Une « erreur » reconnue, mais non suivie d’effets
« Ce n’est pas la bonne méthode, lui répond Nicolas Bonnet-Oulaldj, conseiller (PCF) de Paris et élu en charge des sports dans le 12 e arrondissement. Pour faire du sport, les élèves ont des profs d’EPS. Quant à leur relation avec la police, elle passe par un véritable dialogue avec des policiers en fonction, qui peuvent leur expliquer la criminalité engendrée par le trafic de drogue, la manière dont ils enquêtent, répondre à leurs interrogations ou leur vécu concernant les méthodes policières dans un quartier populaire. Avec Raid Aventure, on est uniquement sur la démonstration du volet opérationnel et il y a un côté très paternaliste. »

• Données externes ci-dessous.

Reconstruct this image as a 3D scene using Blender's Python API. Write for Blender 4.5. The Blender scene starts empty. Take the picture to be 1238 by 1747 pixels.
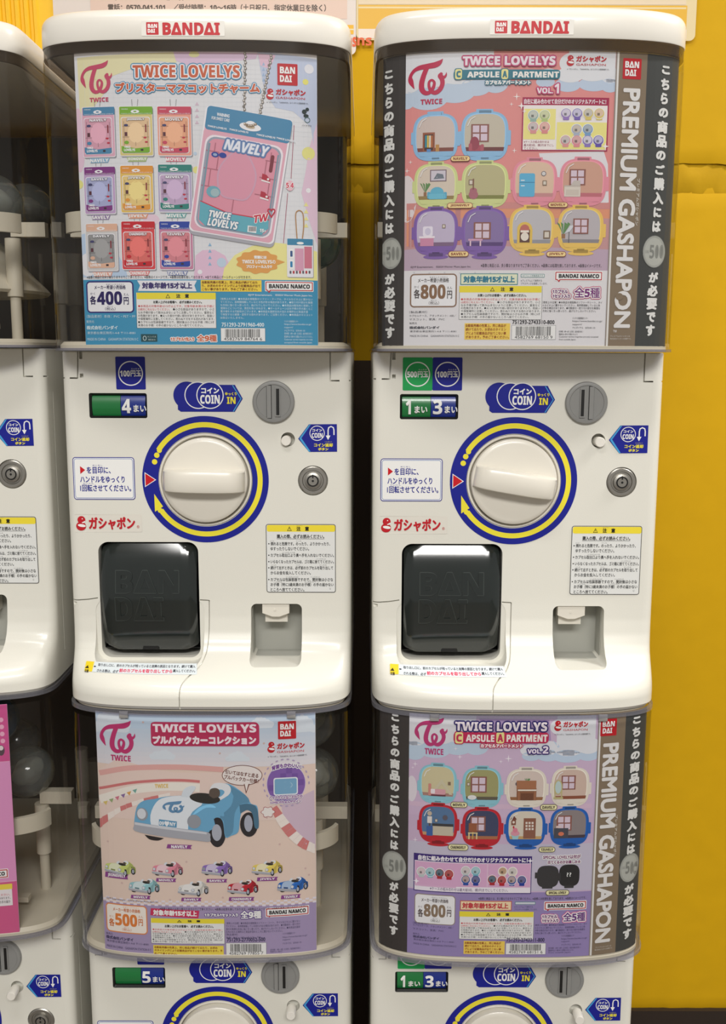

L’élu communiste se dit également « outré que cette opération n’ait jamais été évoquée au conseil d’administration du collège Tillion (où il siège, NDLR) et qu’une rue piétonne ait été privatisée pour son déroulement, en y installant des bannières publicitaires de Raid Aventure et des marchands d’arme qui sponsorisent l’association ».
La multiplication des protestations parviendra-t-elle aux oreilles du rectorat ? Une telle association cessera-t-elle ses activités après des enfants ? Rien n’est moins sûr.
Après que les mêmes ateliers de menottage entre élèves, de manipulation de matraques et de pistolets lasers ont été organisés fin septembre 2022 dans les écoles de leurs enfants, une délégation de parents des écoles Langevin, Sorano et Balzac à Saint Denis (Seine-Saint-Denis), avait été reçue par un inspecteur de l’Éducation nationale le 17 novembre 2022.
À l’issue de la rencontre, le représentant FCPE de l’école Langevin avait même évoqué un « soulagement général » après que l’inspecteur avait « reconnu qu’une erreur avait été commise » et « qu’il avait manqué de vigilance ».
Parallèlement, un message reconnaissant « le caractère inadapté des activités proposées aux enfants par raid Aventure » avait aussi été envoyé à l’Humanité par le rectorat. Apparemment, cet acte de contrition n’a pas été suivi d’effets, puisque l’Éducation nationale continue à accueillir Raid Aventure à bras ouverts.